● Given information
━━━━━━━━━━━━━━━━━━━━━━━━━━━━━━
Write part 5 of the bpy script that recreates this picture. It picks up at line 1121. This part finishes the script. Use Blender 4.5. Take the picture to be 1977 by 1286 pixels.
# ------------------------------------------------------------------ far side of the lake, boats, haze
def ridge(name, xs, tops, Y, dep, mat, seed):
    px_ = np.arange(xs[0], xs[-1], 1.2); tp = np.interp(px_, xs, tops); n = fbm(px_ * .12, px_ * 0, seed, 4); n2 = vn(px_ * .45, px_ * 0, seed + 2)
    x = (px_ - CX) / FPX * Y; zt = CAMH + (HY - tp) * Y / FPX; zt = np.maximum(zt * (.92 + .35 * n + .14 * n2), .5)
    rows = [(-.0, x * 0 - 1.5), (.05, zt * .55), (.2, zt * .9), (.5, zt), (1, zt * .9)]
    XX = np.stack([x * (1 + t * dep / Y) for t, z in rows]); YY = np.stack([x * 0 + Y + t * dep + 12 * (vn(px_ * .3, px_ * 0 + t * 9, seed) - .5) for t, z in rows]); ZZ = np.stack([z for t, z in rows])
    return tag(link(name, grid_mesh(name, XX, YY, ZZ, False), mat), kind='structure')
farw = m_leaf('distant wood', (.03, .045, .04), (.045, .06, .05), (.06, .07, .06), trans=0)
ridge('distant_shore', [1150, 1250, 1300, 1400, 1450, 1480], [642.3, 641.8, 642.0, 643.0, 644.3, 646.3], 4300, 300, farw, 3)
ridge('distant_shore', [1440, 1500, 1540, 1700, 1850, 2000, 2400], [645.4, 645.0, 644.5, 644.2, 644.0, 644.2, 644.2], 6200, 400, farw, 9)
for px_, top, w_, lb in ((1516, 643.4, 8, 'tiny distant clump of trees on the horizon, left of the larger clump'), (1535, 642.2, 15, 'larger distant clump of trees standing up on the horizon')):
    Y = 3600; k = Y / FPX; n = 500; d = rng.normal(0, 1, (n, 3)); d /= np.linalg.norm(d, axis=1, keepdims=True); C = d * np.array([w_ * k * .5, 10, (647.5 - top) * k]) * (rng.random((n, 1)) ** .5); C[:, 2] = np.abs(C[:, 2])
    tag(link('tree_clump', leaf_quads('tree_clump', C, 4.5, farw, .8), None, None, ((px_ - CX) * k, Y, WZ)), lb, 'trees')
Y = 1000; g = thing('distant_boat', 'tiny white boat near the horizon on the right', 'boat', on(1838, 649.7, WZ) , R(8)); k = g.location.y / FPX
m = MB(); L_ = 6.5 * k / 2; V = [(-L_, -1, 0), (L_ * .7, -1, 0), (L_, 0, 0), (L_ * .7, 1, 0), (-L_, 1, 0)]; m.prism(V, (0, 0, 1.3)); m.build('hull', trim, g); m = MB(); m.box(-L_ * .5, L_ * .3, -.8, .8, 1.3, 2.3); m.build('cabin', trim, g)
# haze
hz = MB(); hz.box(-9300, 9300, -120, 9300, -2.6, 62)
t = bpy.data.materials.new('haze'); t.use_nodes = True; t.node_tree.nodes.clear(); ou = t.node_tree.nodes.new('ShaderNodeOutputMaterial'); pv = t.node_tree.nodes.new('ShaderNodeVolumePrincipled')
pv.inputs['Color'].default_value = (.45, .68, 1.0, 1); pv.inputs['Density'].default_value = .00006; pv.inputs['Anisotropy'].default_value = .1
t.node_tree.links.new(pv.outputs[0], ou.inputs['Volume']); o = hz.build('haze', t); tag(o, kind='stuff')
━━━━━━━━━━━━━━━━━━━━━━━━━━━━━━
● Task prompt
Transcribe all of the material exactly. Omit nothing.

● Solution for this exercise
Write part 5 of the bpy script that recreates this picture. It picks up at line 1121. This part finishes the script. Use Blender 4.5. Take the picture to be 1977 by 1286 pixels.
# ------------------------------------------------------------------ far side of the lake, boats, haze
def ridge(name, xs, tops, Y, dep, mat, seed):
    px_ = np.arange(xs[0], xs[-1], 1.2); tp = np.interp(px_, xs, tops); n = fbm(px_ * .12, px_ * 0, seed, 4); n2 = vn(px_ * .45, px_ * 0, seed + 2)
    x = (px_ - CX) / FPX * Y; zt = CAMH + (HY - tp) * Y / FPX; zt = np.maximum(zt * (.92 + .35 * n + .14 * n2), .5)
    rows = [(-.0, x * 0 - 1.5), (.05, zt * .55), (.2, zt * .9), (.5, zt), (1, zt * .9)]
    XX = np.stack([x * (1 + t * dep / Y) for t, z in rows]); YY = np.stack([x * 0 + Y + t * dep + 12 * (vn(px_ * .3, px_ * 0 + t * 9, seed) - .5) for t, z in rows]); ZZ = np.stack([z for t, z in rows])
    return tag(link(name, grid_mesh(name, XX, YY, ZZ, False), mat), kind='structure')
farw = m_leaf('distant wood', (.03, .045, .04), (.045, .06, .05), (.06, .07, .06), trans=0)
ridge('distant_shore', [1150, 1250, 1300, 1400, 1450, 1480], [642.3, 641.8, 642.0, 643.0, 644.3, 646.3], 4300, 300, farw, 3)
ridge('distant_shore', [1440, 1500, 1540, 1700, 1850, 2000, 2400], [645.4, 645.0, 644.5, 644.2, 644.0, 644.2, 644.2], 6200, 400, farw, 9)
for px_, top, w_, lb in ((1516, 643.4, 8, 'tiny distant clump of trees on the horizon, left of the larger clump'), (1535, 642.2, 15, 'larger distant clump of trees standing up on the horizon')):
    Y = 3600; k = Y / FPX; n = 500; d = rng.normal(0, 1, (n, 3)); d /= np.linalg.norm(d, axis=1, keepdims=True); C = d * np.array([w_ * k * .5, 10, (647.5 - top) * k]) * (rng.random((n, 1)) ** .5); C[:, 2] = np.abs(C[:, 2])
    tag(link('tree_clump', leaf_quads('tree_clump', C, 4.5, farw, .8), None, None, ((px_ - CX) * k, Y, WZ)), lb, 'trees')
Y = 1000; g = thing('distant_boat', 'tiny white boat near the horizon on the right', 'boat', on(1838, 649.7, WZ) , R(8)); k = g.location.y / FPX
m = MB(); L_ = 6.5 * k / 2; V = [(-L_, -1, 0), (L_ * .7, -1, 0), (L_, 0, 0), (L_ * .7, 1, 0), (-L_, 1, 0)]; m.prism(V, (0, 0, 1.3)); m.build('hull', trim, g); m = MB(); m.box(-L_ * .5, L_ * .3, -.8, .8, 1.3, 2.3); m.build('cabin', trim, g)
# haze
hz = MB(); hz.box(-9300, 9300, -120, 9300, -2.6, 62)
t = bpy.data.materials.new('haze'); t.use_nodes = True; t.node_tree.nodes.clear(); ou = t.node_tree.nodes.new('ShaderNodeOutputMaterial'); pv = t.node_tree.nodes.new('ShaderNodeVolumePrincipled')
pv.inputs['Color'].default_value = (.45, .68, 1.0, 1); pv.inputs['Density'].default_value = .00006; pv.inputs['Anisotropy'].default_value = .1
t.node_tree.links.new(pv.outputs[0], ou.inputs['Volume']); o = hz.build('haze', t); tag(o, kind='stuff')